[start]

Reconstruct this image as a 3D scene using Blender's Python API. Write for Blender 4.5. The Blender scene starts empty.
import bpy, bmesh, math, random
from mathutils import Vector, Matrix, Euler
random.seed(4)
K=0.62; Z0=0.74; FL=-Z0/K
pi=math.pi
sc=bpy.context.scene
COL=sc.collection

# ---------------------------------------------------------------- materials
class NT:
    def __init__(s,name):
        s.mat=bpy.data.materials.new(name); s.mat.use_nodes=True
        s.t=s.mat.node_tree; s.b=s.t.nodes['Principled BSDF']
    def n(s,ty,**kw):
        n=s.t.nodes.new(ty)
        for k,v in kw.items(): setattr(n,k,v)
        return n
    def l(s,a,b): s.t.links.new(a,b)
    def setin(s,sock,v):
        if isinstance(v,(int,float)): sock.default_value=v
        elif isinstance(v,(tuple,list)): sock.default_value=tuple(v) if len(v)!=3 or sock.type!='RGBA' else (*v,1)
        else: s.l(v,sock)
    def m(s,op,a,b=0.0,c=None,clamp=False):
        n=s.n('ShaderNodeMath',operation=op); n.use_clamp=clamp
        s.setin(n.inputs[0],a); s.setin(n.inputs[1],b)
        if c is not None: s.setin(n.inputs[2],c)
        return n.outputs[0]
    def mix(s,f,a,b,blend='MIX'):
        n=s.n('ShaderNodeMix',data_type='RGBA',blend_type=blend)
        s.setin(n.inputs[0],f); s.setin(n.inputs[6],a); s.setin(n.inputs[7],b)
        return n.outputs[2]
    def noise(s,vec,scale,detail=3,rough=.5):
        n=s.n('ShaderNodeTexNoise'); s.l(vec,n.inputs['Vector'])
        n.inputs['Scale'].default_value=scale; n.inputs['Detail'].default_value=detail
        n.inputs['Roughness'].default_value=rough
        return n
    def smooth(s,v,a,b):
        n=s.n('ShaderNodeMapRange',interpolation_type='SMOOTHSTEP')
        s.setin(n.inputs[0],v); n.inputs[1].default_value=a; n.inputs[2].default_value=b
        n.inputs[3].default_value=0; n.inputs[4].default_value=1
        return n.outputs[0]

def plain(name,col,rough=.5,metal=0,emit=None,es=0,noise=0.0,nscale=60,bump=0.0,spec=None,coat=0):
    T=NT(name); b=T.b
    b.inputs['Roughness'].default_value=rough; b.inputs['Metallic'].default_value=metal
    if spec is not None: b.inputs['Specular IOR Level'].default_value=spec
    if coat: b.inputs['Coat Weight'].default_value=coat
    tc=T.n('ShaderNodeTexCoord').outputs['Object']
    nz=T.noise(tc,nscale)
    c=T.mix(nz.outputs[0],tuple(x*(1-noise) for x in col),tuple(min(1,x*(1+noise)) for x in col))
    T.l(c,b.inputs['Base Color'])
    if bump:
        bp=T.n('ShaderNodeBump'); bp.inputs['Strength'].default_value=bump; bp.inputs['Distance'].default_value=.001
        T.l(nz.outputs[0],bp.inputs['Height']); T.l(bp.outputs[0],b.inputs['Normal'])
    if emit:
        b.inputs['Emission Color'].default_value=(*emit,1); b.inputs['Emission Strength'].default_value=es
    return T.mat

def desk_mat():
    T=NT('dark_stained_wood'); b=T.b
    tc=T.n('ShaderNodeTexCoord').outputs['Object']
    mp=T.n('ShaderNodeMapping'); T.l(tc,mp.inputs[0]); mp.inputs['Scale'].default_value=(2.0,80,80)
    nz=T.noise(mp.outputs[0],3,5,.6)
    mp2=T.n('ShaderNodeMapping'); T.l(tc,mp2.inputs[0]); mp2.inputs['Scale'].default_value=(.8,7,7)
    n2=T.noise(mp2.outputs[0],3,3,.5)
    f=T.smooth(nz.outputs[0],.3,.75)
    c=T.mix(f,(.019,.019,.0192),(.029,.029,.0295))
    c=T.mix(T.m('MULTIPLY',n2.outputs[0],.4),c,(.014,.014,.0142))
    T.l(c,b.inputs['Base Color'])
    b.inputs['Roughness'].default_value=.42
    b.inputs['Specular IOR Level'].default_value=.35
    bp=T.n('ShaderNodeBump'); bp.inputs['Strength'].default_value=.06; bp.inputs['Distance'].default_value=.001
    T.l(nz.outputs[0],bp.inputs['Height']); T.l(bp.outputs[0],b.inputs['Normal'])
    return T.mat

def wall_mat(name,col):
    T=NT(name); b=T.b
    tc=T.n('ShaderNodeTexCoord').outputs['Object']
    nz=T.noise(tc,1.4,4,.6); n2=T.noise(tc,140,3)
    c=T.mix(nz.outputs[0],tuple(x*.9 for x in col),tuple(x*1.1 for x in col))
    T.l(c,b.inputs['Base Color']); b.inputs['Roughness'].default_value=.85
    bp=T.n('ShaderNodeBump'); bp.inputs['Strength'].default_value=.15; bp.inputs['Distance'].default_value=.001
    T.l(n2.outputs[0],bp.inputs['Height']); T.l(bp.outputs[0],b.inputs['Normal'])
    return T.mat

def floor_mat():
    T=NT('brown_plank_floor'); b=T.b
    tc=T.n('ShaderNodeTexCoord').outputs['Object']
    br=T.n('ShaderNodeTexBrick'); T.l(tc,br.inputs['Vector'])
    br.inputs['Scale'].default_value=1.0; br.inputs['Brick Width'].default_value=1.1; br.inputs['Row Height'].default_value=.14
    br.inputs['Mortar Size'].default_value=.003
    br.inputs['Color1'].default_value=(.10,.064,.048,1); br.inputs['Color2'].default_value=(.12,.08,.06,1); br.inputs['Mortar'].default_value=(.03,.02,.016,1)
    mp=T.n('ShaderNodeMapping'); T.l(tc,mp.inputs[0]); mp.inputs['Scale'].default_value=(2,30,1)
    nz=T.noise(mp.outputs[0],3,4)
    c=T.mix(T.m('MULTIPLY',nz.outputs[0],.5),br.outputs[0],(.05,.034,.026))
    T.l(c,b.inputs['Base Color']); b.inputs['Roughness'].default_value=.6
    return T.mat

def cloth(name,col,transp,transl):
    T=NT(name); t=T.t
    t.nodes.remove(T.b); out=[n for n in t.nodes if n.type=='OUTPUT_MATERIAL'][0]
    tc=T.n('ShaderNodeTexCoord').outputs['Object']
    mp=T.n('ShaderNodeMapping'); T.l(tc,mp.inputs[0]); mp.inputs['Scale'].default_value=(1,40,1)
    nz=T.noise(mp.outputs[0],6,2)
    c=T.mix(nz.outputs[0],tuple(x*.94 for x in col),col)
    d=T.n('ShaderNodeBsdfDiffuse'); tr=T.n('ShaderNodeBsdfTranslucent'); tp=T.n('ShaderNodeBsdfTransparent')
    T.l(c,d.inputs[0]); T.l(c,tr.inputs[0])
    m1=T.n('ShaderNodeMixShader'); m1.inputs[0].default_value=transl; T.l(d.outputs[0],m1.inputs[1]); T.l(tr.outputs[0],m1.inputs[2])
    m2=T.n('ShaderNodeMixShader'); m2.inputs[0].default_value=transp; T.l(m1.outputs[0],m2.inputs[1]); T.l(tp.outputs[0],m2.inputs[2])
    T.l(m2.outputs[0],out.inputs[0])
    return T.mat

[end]

Please set down all the data word for word.

(WORKED ANSWER)
Reconstruct this image as a 3D scene using Blender's Python API. Write for Blender 4.5. The Blender scene starts empty.
import bpy, bmesh, math, random
from mathutils import Vector, Matrix, Euler
random.seed(4)
K=0.62; Z0=0.74; FL=-Z0/K
pi=math.pi
sc=bpy.context.scene
COL=sc.collection

# ---------------------------------------------------------------- materials
class NT:
    def __init__(s,name):
        s.mat=bpy.data.materials.new(name); s.mat.use_nodes=True
        s.t=s.mat.node_tree; s.b=s.t.nodes['Principled BSDF']
    def n(s,ty,**kw):
        n=s.t.nodes.new(ty)
        for k,v in kw.items(): setattr(n,k,v)
        return n
    def l(s,a,b): s.t.links.new(a,b)
    def setin(s,sock,v):
        if isinstance(v,(int,float)): sock.default_value=v
        elif isinstance(v,(tuple,list)): sock.default_value=tuple(v) if len(v)!=3 or sock.type!='RGBA' else (*v,1)
        else: s.l(v,sock)
    def m(s,op,a,b=0.0,c=None,clamp=False):
        n=s.n('ShaderNodeMath',operation=op); n.use_clamp=clamp
        s.setin(n.inputs[0],a); s.setin(n.inputs[1],b)
        if c is not None: s.setin(n.inputs[2],c)
        return n.outputs[0]
    def mix(s,f,a,b,blend='MIX'):
        n=s.n('ShaderNodeMix',data_type='RGBA',blend_type=blend)
        s.setin(n.inputs[0],f); s.setin(n.inputs[6],a); s.setin(n.inputs[7],b)
        return n.outputs[2]
    def noise(s,vec,scale,detail=3,rough=.5):
        n=s.n('ShaderNodeTexNoise'); s.l(vec,n.inputs['Vector'])
        n.inputs['Scale'].default_value=scale; n.inputs['Detail'].default_value=detail
        n.inputs['Roughness'].default_value=rough
        return n
    def smooth(s,v,a,b):
        n=s.n('ShaderNodeMapRange',interpolation_type='SMOOTHSTEP')
        s.setin(n.inputs[0],v); n.inputs[1].default_value=a; n.inputs[2].default_value=b
        n.inputs[3].default_value=0; n.inputs[4].default_value=1
        return n.outputs[0]

def plain(name,col,rough=.5,metal=0,emit=None,es=0,noise=0.0,nscale=60,bump=0.0,spec=None,coat=0):
    T=NT(name); b=T.b
    b.inputs['Roughness'].default_value=rough; b.inputs['Metallic'].default_value=metal
    if spec is not None: b.inputs['Specular IOR Level'].default_value=spec
    if coat: b.inputs['Coat Weight'].default_value=coat
    tc=T.n('ShaderNodeTexCoord').outputs['Object']
    nz=T.noise(tc,nscale)
    c=T.mix(nz.outputs[0],tuple(x*(1-noise) for x in col),tuple(min(1,x*(1+noise)) for x in col))
    T.l(c,b.inputs['Base Color'])
    if bump:
        bp=T.n('ShaderNodeBump'); bp.inputs['Strength'].default_value=bump; bp.inputs['Distance'].default_value=.001
        T.l(nz.outputs[0],bp.inputs['Height']); T.l(bp.outputs[0],b.inputs['Normal'])
    if emit:
        b.inputs['Emission Color'].default_value=(*emit,1); b.inputs['Emission Strength'].default_value=es
    return T.mat

def desk_mat():
    T=NT('dark_stained_wood'); b=T.b
    tc=T.n('ShaderNodeTexCoord').outputs['Object']
    mp=T.n('ShaderNodeMapping'); T.l(tc,mp.inputs[0]); mp.inputs['Scale'].default_value=(2.0,80,80)
    nz=T.noise(mp.outputs[0],3,5,.6)
    mp2=T.n('ShaderNodeMapping'); T.l(tc,mp2.inputs[0]); mp2.inputs['Scale'].default_value=(.8,7,7)
    n2=T.noise(mp2.outputs[0],3,3,.5)
    f=T.smooth(nz.outputs[0],.3,.75)
    c=T.mix(f,(.019,.019,.0192),(.029,.029,.0295))
    c=T.mix(T.m('MULTIPLY',n2.outputs[0],.4),c,(.014,.014,.0142))
    T.l(c,b.inputs['Base Color'])
    b.inputs['Roughness'].default_value=.42
    b.inputs['Specular IOR Level'].default_value=.35
    bp=T.n('ShaderNodeBump'); bp.inputs['Strength'].default_value=.06; bp.inputs['Distance'].default_value=.001
    T.l(nz.outputs[0],bp.inputs['Height']); T.l(bp.outputs[0],b.inputs['Normal'])
    return T.mat

def wall_mat(name,col):
    T=NT(name); b=T.b
    tc=T.n('ShaderNodeTexCoord').outputs['Object']
    nz=T.noise(tc,1.4,4,.6); n2=T.noise(tc,140,3)
    c=T.mix(nz.outputs[0],tuple(x*.9 for x in col),tuple(x*1.1 for x in col))
    T.l(c,b.inputs['Base Color']); b.inputs['Roughness'].default_value=.85
    bp=T.n('ShaderNodeBump'); bp.inputs['Strength'].default_value=.15; bp.inputs['Distance'].default_value=.001
    T.l(n2.outputs[0],bp.inputs['Height']); T.l(bp.outputs[0],b.inputs['Normal'])
    return T.mat

def floor_mat():
    T=NT('brown_plank_floor'); b=T.b
    tc=T.n('ShaderNodeTexCoord').outputs['Object']
    br=T.n('ShaderNodeTexBrick'); T.l(tc,br.inputs['Vector'])
    br.inputs['Scale'].default_value=1.0; br.inputs['Brick Width'].default_value=1.1; br.inputs['Row Height'].default_value=.14
    br.inputs['Mortar Size'].default_value=.003
    br.inputs['Color1'].default_value=(.10,.064,.048,1); br.inputs['Color2'].default_value=(.12,.08,.06,1); br.inputs['Mortar'].default_value=(.03,.02,.016,1)
    mp=T.n('ShaderNodeMapping'); T.l(tc,mp.inputs[0]); mp.inputs['Scale'].default_value=(2,30,1)
    nz=T.noise(mp.outputs[0],3,4)
    c=T.mix(T.m('MULTIPLY',nz.outputs[0],.5),br.outputs[0],(.05,.034,.026))
    T.l(c,b.inputs['Base Color']); b.inputs['Roughness'].default_value=.6
    return T.mat

def cloth(name,col,transp,transl):
    T=NT(name); t=T.t
    t.nodes.remove(T.b); out=[n for n in t.nodes if n.type=='OUTPUT_MATERIAL'][0]
    tc=T.n('ShaderNodeTexCoord').outputs['Object']
    mp=T.n('ShaderNodeMapping'); T.l(tc,mp.inputs[0]); mp.inputs['Scale'].default_value=(1,40,1)
    nz=T.noise(mp.outputs[0],6,2)
    c=T.mix(nz.outputs[0],tuple(x*.94 for x in col),col)
    d=T.n('ShaderNodeBsdfDiffuse'); tr=T.n('ShaderNodeBsdfTranslucent'); tp=T.n('ShaderNodeBsdfTransparent')
    T.l(c,d.inputs[0]); T.l(c,tr.inputs[0])
    m1=T.n('ShaderNodeMixShader'); m1.inputs[0].default_value=transl; T.l(d.outputs[0],m1.inputs[1]); T.l(tr.outputs[0],m1.inputs[2])
    m2=T.n('ShaderNodeMixShader'); m2.inputs[0].default_value=transp; T.l(m1.outputs[0],m2.inputs[1]); T.l(tp.outputs[0],m2.inputs[2])
    T.l(m2.outputs[0],out.inputs[0])
    return T.mat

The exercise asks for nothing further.